The CoinShares Digital Asset Monthly Fund Manager Survey reveals that investors are shifting their digital asset allocations away from Ethereum and toward Cardano, XRP, and Polkadot.
Investors added digital assets to their portfolios primarily for speculative, value-based, and Distributed Ledger Technology growth-related reasons.
The increasing investor interest in Cardano and XRP relative to Ethereum might be due to several causes, including speculation, investor attitude, and recent development actions on the respective blockchains.
The more significant upside potential to the all-time high price for Cardano and XRP compared to Ethereum may boost speculators to invest in these digital assets over the long run.
“Ethereum Killer” blockchains
“Ethereum Killer” blockchains. Image: smartbusiness
Ethereum was designed as an open-source platform that allowed other apps to be built atop it. Ethereum has the edge over other blockchains since it was the first to implement smart contracts. Consequently, the volume of transactions on the Ethereum platform has steadily expanded throughout the years, resulting in the network’s fast expansion.
However, the platform’s scalability issue led to increased gas costs, especially during busy network hours. Another weakness of the Ethereum network was the lack of compatibility between blockchain systems.
The solutions to the problems above finally lead to the notion of “Ethereum Killer” blockchains. Competing blockchains were rapidly established in response to the obstacles presented by the Ethereum platform. Among these blockchains were Cardano and Polkadot, to mention a couple. Several advancements have happened in these blockchains.
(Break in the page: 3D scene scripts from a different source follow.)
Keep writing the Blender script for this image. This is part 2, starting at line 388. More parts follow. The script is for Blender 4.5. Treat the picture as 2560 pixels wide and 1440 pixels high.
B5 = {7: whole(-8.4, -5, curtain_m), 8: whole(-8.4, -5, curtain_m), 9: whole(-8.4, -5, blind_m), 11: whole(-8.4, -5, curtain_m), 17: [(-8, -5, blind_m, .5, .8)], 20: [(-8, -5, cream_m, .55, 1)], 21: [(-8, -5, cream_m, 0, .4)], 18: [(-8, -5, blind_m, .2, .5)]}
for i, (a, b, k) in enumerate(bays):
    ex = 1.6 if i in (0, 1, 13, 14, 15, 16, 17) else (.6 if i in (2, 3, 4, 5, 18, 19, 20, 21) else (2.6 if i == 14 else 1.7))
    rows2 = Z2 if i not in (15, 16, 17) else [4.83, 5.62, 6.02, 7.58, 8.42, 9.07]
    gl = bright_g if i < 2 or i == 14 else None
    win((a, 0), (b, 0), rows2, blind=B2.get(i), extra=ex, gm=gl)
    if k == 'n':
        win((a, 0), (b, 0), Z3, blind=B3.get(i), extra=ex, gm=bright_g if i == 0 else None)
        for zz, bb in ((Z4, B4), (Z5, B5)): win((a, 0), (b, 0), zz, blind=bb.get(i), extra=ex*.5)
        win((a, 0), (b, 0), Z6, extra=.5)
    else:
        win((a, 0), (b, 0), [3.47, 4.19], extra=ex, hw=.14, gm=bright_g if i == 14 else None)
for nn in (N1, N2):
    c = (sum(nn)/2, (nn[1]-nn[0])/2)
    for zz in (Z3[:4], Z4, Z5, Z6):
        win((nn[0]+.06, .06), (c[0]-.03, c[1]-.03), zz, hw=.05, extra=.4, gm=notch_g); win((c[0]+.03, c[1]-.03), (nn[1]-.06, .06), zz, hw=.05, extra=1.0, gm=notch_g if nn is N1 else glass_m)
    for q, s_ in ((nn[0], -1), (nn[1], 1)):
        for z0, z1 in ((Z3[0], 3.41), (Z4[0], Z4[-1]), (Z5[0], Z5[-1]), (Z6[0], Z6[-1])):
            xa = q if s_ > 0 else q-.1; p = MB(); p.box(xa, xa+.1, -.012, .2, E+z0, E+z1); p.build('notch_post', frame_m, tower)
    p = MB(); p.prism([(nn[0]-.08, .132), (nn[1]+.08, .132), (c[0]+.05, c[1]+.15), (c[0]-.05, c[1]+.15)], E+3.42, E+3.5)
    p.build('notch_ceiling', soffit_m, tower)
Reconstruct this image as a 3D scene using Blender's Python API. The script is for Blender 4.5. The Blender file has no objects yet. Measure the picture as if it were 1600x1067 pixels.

Cardano, Polkadot and Ripple ecosystems
In September 2021, the Cardano Network’s Alonzo Upgrade enabled fully functioning smart contracts, the minting of NFTs, and the operation of several DApps. With quicker transaction times and reduced transaction fees, the Cardano ecosystem is now a direct rival to the Ethereum Network. The growing transaction fees and scalability issues probably led to the outflow of investor capital from Ethereum and Cardano.
According to the Electric Capital Developer Report 2021, the Polkadot ecosystem was among the largest and fastest-growing, with over 250 monthly active developers. At the same time, the Polkadot ecosystem was reportedly expanding faster than the Ethereum Network. This may have affected investor cash flow into the Polkadot ecosystem relative to the Ethereum Network.
Since late 2020, Ripple has been involved in a continuing legal dispute with the US Securities and Exchange Commission (SEC). The SEC asserts that Ripple engaged in an unlawful securities offering by selling its XRP coin. Initial court verdicts are favourable to Ripple’s chances of prevailing against the SEC. Speculators anticipate that a Ripple victory over the SEC will result in a price hike for XRP. Consequently, enhancing investor trust in XRP.
The disputed lawsuit of the U.S SEC and Ripple. Image: Coinpedia
Should we see further funds inflows from Ethereum towards Cardano, Polkadot, and XRP? The competition to become the most popular blockchain is intensifying. Developer engagement would expectedly increase across blockchains to make them safer and more efficient.
In May 2022, the average Ethereum transfer gas fees fell below $3 per transaction, a 10-month low. Despite this being excellent news for Ethereum Network users, it is questionable how long this gas charge level will be maintained. Crypto experts have ascribed the decline in gas fees to the recent overall decline in the cryptocurrency market, which has resulted in fewer Ethereum-based transactions.
Vitalik Buterin, the co-founder of Ethereum, disclosed that the long-awaited Ethereum Merge Upgrade would occur in August 2022. The update would signal the transition from Proof of Work to Proof of Stake as the consensus mechanism for Ethereum. The Ethereum Merge Upgrade might provide the Ethereum Network with the impetus to extend its first-mover advantage over rival blockchains.